Ab urbe condita

Titus Livius (Livy)

Livy. History of Rome, Volumes 1-2. Roberts, Canon, Rev, translator. London, New York: J. M. Dent and Sons; E. P. Dutton and Co., 1912.

Nay, on the contrary, there had been some cases of patricians being impeached after their year of office, but none of plebeians. The quaestors also, like the consular tribunes, had a few years previously begun to be elected from the plebs; in no single instance had the Roman people had any cause to regret those appointments.

The one thing that was left for the plebs to strive for was the consulship. That was the pillar, the stronghold of their liberties. If they arrived at that, the Roman people would realise that monarchy had been completely banished from the City, and that their freedom was securely established, for in that day everything in which the patricians were pre-eminent would come to the plebs —

power, dignity, military glory, the stamp of nobility; great things for themselves to enjoy, but greater still as legacies to their children.

When they saw that speeches of this kind were listened to with approval, they brought forward a fresh proposal, viz. that instead of the duumviri (the two keepers of the Sacred Books) a College of Ten should be formed, half of them plebeians and half patricians. The meeting of the Assembly, which was to pass these measures, was adjourned till the return of the army which was besieging Velitrae.

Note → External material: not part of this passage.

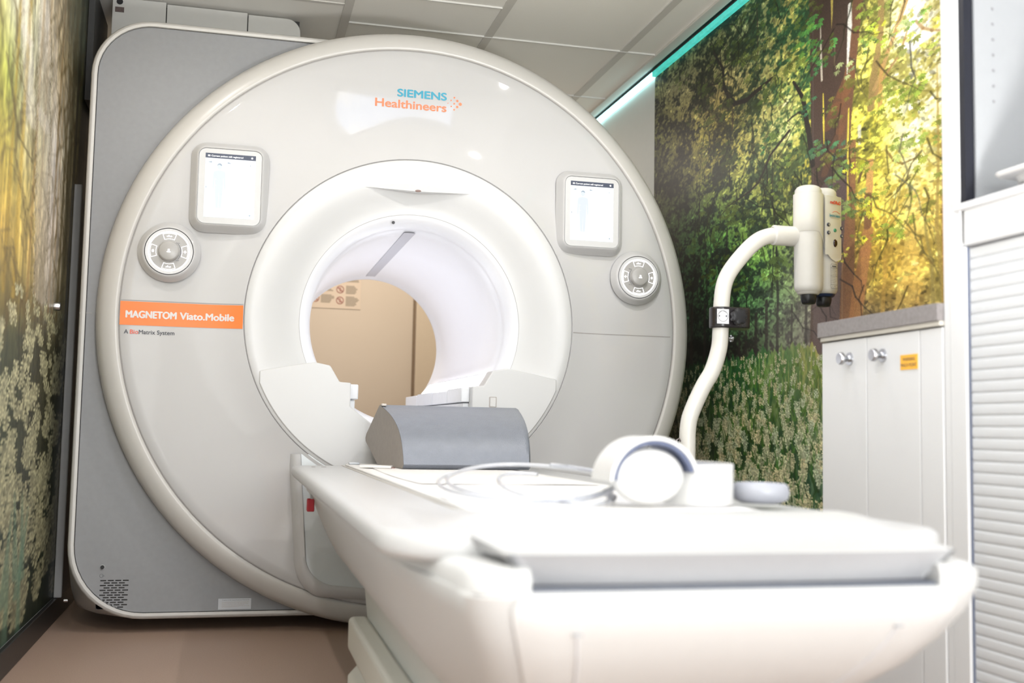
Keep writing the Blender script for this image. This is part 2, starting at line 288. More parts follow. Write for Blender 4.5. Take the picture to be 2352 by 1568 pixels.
STR= [["4a3a32",1,[[1.438,2.215,0.0489],[1.44,2.125,0.043],[1.442,1.628,0.0369],[1.444,1.398,0.0367],[1.437,1.2,0.0309],[1.419,0.975,0.0281]]],["46372f",1,[[1.544,2.171,0.0921],[1.551,2.082,0.0862],[1.559,1.796,0.08],[1.552,1.601,0.0797],[1.537,1.45,0.0963]]],["5a4a48",0.95,[[1.538,1.464,0.0908],[1.523,1.3,0.0881],[1.508,1.107,0.0908],[1.499,0.97,0.0825]]],["6a4c38",1,[[1.695,2.109,0.0294],[1.687,2.03,0.0281],[1.661,1.916,0.0269],[1.635,1.8,0.0297],[1.614,1.696,0.0325],[1.598,1.589,0.0299]]],["7a5236",0.55,[[1.643,1.825,0.0269],[1.604,1.768,0.0408],[1.553,1.727,0.0386],[1.505,1.683,0.0307]]],["7a5236",0.4,[[1.616,1.709,0.019],[1.578,1.65,0.0246],[1.526,1.593,0.0222],[1.485,1.532,0.0196]]],["8a6040",0.9,[[1.647,1.591,0.0214],[1.641,1.456,0.0227],[1.63,1.31,0.0294],[1.618,1.176,0.0347],[1.612,1.016,0.04]]],["b07a48",0.85,[[1.732,1.305,0.0259],[1.715,1.243,0.0286],[1.686,1.155,0.034],[1.661,1.052,0.0342]]],["c8985a",0.9,[[1.747,1.513,0.0156],[1.741,1.435,0.0182],[1.734,1.404,0.0182]]],["7f5a3a",0.95,[[1.736,1.41,0.0195],[1.73,1.319,0.0182]]],["8a7448",0.9,[[1.82,2.058,0.0154],[1.812,1.982,0.0154],[1.806,1.878,0.0141],[1.787,1.819,0.0168],[1.768,1.758,0.0195],[1.751,1.671,0.0169]]],["a88858",0.9,[[1.963,2.0,0.0123],[1.935,1.934,0.0124],[1.879,1.858,0.0113],[1.841,1.814,0.0114],[1.807,1.759,0.0103],[1.772,1.724,0.0104]]],["9a7850",0.9,[[1.938,1.844,0.0037],[1.906,1.791,0.0062],[1.862,1.768,0.0063],[1.818,1.743,0.0077],[1.756,1.683,0.0104]]],["b08a50",0.8,[[1.81,1.785,0.0103],[1.799,1.657,0.0103]]],["a87a48",0.8,[[2.102,1.943,0.0047],[2.095,1.514,0.0058],[2.089,1.023,0.0081]]],["a08848",0.8,[[2.072,1.7,0.0024],[2.073,1.443,0.0058],[2.062,1.272,0.007],[2.073,1.176,0.007],[2.089,1.046,0.0104]]],["8f8048",0.7,[[2.009,1.294,0.0048],[2.021,1.222,0.0059],[2.039,1.175,0.007],[2.044,1.027,0.0093]]],["c0984a",0.5,[[1.821,1.214,0.0076],[1.816,1.151,0.0088],[1.804,1.051,0.0101]]],["e6c468",0.35,[[1.981,1.372,0.0241],[1.948,1.232,0.0315],[1.903,1.016,0.0489]]],["c8c0b0",0.9,[[1.464,2.028,0.0028],[1.466,1.94,0.0057],[1.471,1.844,0.0057]]],["d8c84a",0.95,[[1.479,1.798,0.0028],[1.481,1.704,0.0056],[1.483,1.632,0.0028]]],["c8b85a",0.9,[[1.535,2.088,0.007],[1.535,2.045,0.0042],[1.532,1.996,0.0014]]],["b8a878",0.6,[[1.552,1.953,0.0021],[1.549,1.869,0.0021]]],["d8d8d0",0.95,[[1.64,2.034,0.0095],[1.639,1.965,0.0122],[1.631,1.898,0.0081],[1.623,1.818,0.0027]]],["e8d850",0.9,[[1.631,1.705,0.004],[1.625,1.61,0.0054],[1.624,1.501,0.0054],[1.623,1.419,0.004]]],["c8b890",0.5,[[1.589,1.235,0.002],[1.585,1.018,0.002]]],["dcdcd8",0.7,[[1.689,1.634,0.0093],[1.691,1.58,0.0079]]],["8a8a92",0.5,[[1.415,2.194,0.0017],[1.414,1.519,0.0017]]],["2a2420",1,[[0.601,2.264,0.0053],[0.658,2.193,0.0069],[0.727,2.12,0.0085],[0.728,2.07,0.0085],[0.736,2.041,0.0102],[0.781,1.991,0.0135],[0.832,1.951,0.0166],[0.93,1.937,0.0179],[0.998,1.946,0.0176],[1.064,1.951,0.0157],[1.121,1.958,0.0093],[1.152,1.96,0.0046]]],["2a2420",1,[[0.394,2.13,0.0028],[0.53,2.105,0.0053],[0.611,2.092,0.0053],[0.682,2.077,0.0069],[0.728,2.06,0.0068]]],["2a2420",0.9,[[0.749,2.203,0.0017],[0.75,2.156,0.0034],[0.735,2.118,0.0034]]],["4a3a28",0.9,[[0.81,1.95,0.0033],[0.814,1.906,0.005],[0.807,1.853,0.0042]]],["2a2420",1,[[1.283,1.898,0.006],[1.312,1.866,0.0089],[1.34,1.832,0.0102],[1.356,1.799,0.0117],[1.367,1.753,0.0131],[1.383,1.701,0.0144]]],["2a2420",1,[[1.381,1.717,0.013],[1.395,1.654,0.0144],[1.411,1.577,0.0143]]],["2a2420",1,[[1.356,1.765,0.0073],[1.322,1.78,0.0059],[1.277,1.778,0.0059],[1.23,1.768,0.0045]]],["3a3026",0.8,[[1.011,2.29,0.0024],[1.017,2.193,0.0032],[1.021,2.067,0.0032],[0.985,1.997,0.0016]]],["2a2420",1,[[1.254,1.735,0.009],[1.174,1.705,0.0091],[1.117,1.683,0.0077],[1.066,1.635,0.0078],[1.023,1.603,0.0079],[0.952,1.585,0.0072],[0.86,1.575,0.0066],[0.774,1.566,0.005],[0.715,1.543,0.0034]]],["20241f",0.85,[[0.399,1.781,0.0036],[0.367,1.589,0.0046]]],["20241f",0.85,[[0.511,1.815,0.0027],[0.504,1.509,0.0035]]],["20241f",0.85,[[0.792,1.857,0.0042],[0.783,1.642,0.0033]]],["20241f",0.85,[[0.767,1.481,0.0059],[0.756,1.332,0.0059]]],["20241f",0.85,[[1.132,1.696,0.0023],[1.133,1.528,0.0031],[1.15,1.422,0.0046]]],["20241f",0.85,[[1.162,1.346,0.0061],[1.174,1.143,0.009]]],["20241f",0.85,[[1.141,1.369,0.0031],[1.129,1.174,0.0046]]],["20241f",0.85,[[0.57,1.461,0.0035],[0.584,1.209,0.0052]]],["20241f",0.85,[[0.979,1.808,0.0032],[0.974,1.734,0.0048]]],["20241f",0.85,[[0.516,1.424,0.0035],[0.486,1.246,0.0053]]],["20241f",0.85,[[0.305,1.744,0.0028],[0.284,1.556,0.0037]]],["2c2826",0.8,[[0.563,1.207,0.0105],[0.562,0.946,0.0125]]],["2c2826",0.8,[[0.685,1.194,0.0153],[0.683,0.957,0.0182]]],["2c2826",0.8,[[0.433,1.221,0.0125],[0.433,0.934,0.015]]],["2c2826",0.8,[[1.089,1.167,0.0092],[1.086,0.959,0.011]]],["2c2826",0.8,[[1.17,1.143,0.0075],[1.166,0.974,0.009]]],["2c2826",0.8,[[1.009,1.129,0.0094],[1.006,0.979,0.0113]]],["2c2826",0.8,[[1.367,1.122,0.0072],[1.363,0.993,0.0086]]],["2c2826",0.8,[[0.876,1.125,0.0065],[0.873,0.947,0.0078]]],["2c2826",0.8,[[0.929,1.136,0.008],[0.927,0.96,0.0096]]],["2c2826",0.8,[[1.271,1.133,0.0059],[1.267,0.986,0.007]]],["4a4030",0.7,[[1.713,2.014,0.0066],[1.733,1.977,0.0053],[1.743,1.95,0.0039]]],["8a6a40",0.7,[[1.978,1.858,0.0061],[2.012,1.824,0.0072],[2.054,1.804,0.0059],[2.095,1.789,0.0047]]],["5a4a2c",0.7,[[1.624,1.55,0.0027],[1.683,1.539,0.004],[1.74,1.513,0.0039],[1.806,1.513,0.0025]]],["6a5428",0.7,[[1.828,1.526,0.0051],[1.869,1.485,0.0062],[1.91,1.467,0.0062],[1.965,1.469,0.0048],[1.999,1.484,0.0036]]],["6a5428",0.6,[[2.008,1.479,0.0024],[2.027,1.451,0.0024],[2.054,1.43,0.0024],[2.095,1.415,0.0023]]],["8a6a30",0.5,[[1.79,1.172,0.0025],[1.87,1.198,0.0025],[1.945,1.202,0.0024],[1.998,1.191,0.0036],[2.04,1.164,0.0047]]],["5a4030",0.8,[[1.723,1.513,0.0052],[1.7,1.493,0.0066],[1.682,1.461,0.0053]]]]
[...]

The year passed away before the legions were brought back. Thus the new measures were hung up and left for the new consular tribunes to deal with. They were T. Quinctius, Ser. Cornelius, Ser. Sulpicius, Sp. Servilius, L. Papirius, and L. Veturius.

The plebs re-elected their tribunes, at all events the same two who had brought forward the new measures. At the very beginning of the year the final stage in the struggle was reached.

When the tribes were summoned and the pro- posers refused to be thwarted by the veto of their colleagues, the patricians, now thoroughly alarmed, took refuge in their last line of defence —supreme power, and a supreme citizen to wield it. They resolved upon the nomination of a Dictator, and M. Furius Camillus was nominated; he chose L. Aemilius as his Master of the Horse.

Against such formidable preparations on the part of their opponents, the proposers on their side prepared to defend the cause of the plebs with the weapons of courage and resolution.

They gave notice of a meeting of the Assembly and summoned the tribes to vote. Full of anger and menace, the Dictator, surrounded by a compact body of patricians, took his seat, and the proceedings commenced as usual with a struggle between those who were bringing in the bills and those who were interposing their veto against them. The latter were in the stronger position legally but they were overborne by the popularity of the measures and the men who were proposing them.

The first tribes were already voting “Aye,” when Camillus said, “Since, Quirites, it is not the authority of your tribunes but their defiance of authority that you are ruled by now, and their right of veto, which was once secured by the secession of the plebs, is now being rendered nugatory by the same violent conduct by which you obtained; if, I, as Dictator, acting in your own interests quite as much as in that of the State, shall support the right of veto and protect, by my authority the safeguard which you are destroying.